I have so many memories of intense and moving reading experiences as a child and a teenager. I remember clearly my induction into the world of readers. One hot summer in Chennai, when I was almost seven years old, the sun filtered through the leaves of the mango tree outside our house and glinted off the pages of my book. I sat with my back against the trunk of the tree, reading each page with studied concentration. I held my breath, my heart pounding in my chest, as I wondered whether or not Joe, Beth and Frannie would ever escape from the clutches of Dame Snap. The children had climbed up the ladder to one of the magical lands at the top of the Faraway tree, and they had, unfortunately, gotten trapped in a terrible land.  Would they find their way out? Every day that summer, I retreated to the shade of the mango tree and read. Every night, I fell asleep dreaming about magical lands and fantastical adventures. By the end of my summer vacation, I had finished reading The Folk of the Faraway Tree, my first chapter book, and I had become a reader.

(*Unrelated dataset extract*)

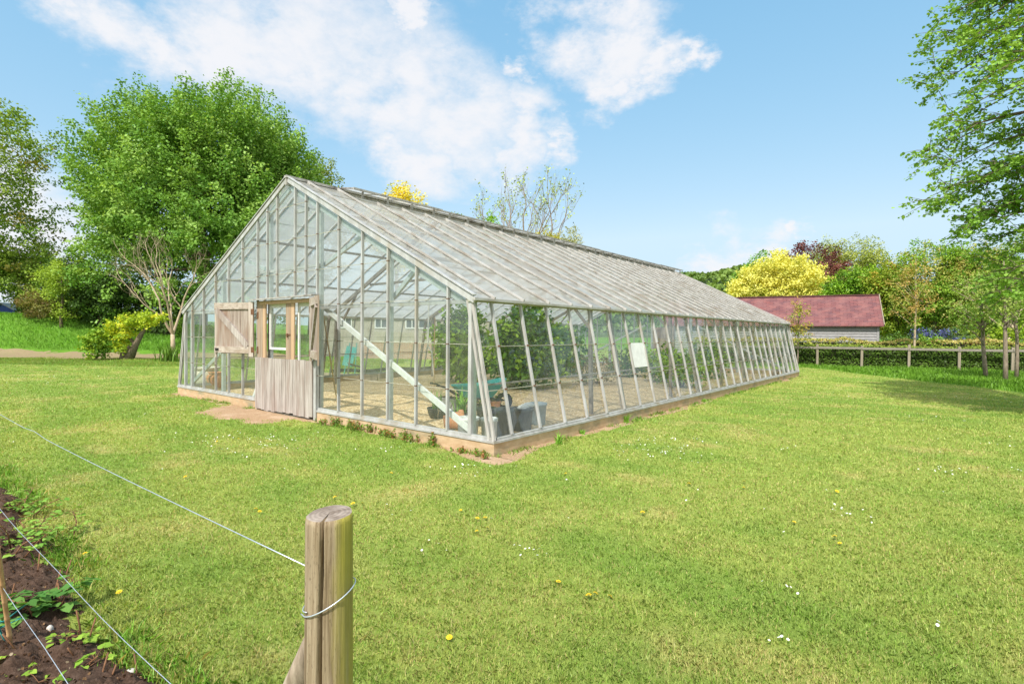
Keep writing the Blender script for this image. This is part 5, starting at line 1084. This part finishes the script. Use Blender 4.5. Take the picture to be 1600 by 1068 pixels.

Now, as a parent and teacher, I feel a sense of deja-vu as I watch my own children and students enter the world of books and stories. When my eight year old son laughs out loud as he reads about the terrible fate of Augustus Gloop, that “big fat nincompoop” in Roald Dahl’s Charlie and the Chocolate Factory, I am reminded of the humor and laughter of childhood reading. When my five year old daughter begs me to read her one more chapter from Charlotte’s Web, I am reminded of the way books draw us into their worlds, allowing us to imagine all kinds of possibilities. And when one of my ninth graders clutches The Kite Runner tightly in his hands and tells me that he has never loved a book so much, I am reminded again of the power of books and words to move us, literally, to tears.

As a parent, there are plenty of reasons to surround your child with books and provide your child with the space and time to read, read, read. When you see your son or daughter curled up in bed with a book, don’t dismiss it as a waste of time. That time is precious. Your child is learning more than you know.